Cabernet-based, Left-Bank-styled wines are typically more tannic and structured, while Merlot-based wines modeled after the Right Bank are softer and suppler. Cabernet Franc can add herbal notes, while Malbec and Petit Verdot contribute color and structure. Wines from Bordeaux lean towards a highly structured and earthy style whereas New World areas (as in the ones named above) tend to produce bold and fruit-forward blends. Either way, Bordeaux red blends generally have aromas and flavors of black currant, cedar, plum, graphite, and violet, with more red fruit flavors when Merlot makes up a high proportion of the blend.

Perfect Pairings

Since Bordeaux red blends are often quite structured and tannic, they pair best with hearty, flavorful and fatty meat dishes. Any type of steak makes for a classic pairing.
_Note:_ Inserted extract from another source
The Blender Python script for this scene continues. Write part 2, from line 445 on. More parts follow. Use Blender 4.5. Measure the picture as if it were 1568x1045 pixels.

Equally welcome with these wines would be beef brisket, pot roast, braised lamb or smoked duck.

Sommelier Secret

While the region of Bordeaux is limited to a select few approved grape varieties in specified percentages, the New World is free to experiment. Bordeaux blends in California may include equal amounts of Cabernet Franc and Malbec, for example. Occassionally a winemaker might add a small percentage of a non-Bordeaux variety, such as Syrah or Petite Sirah for a desired result.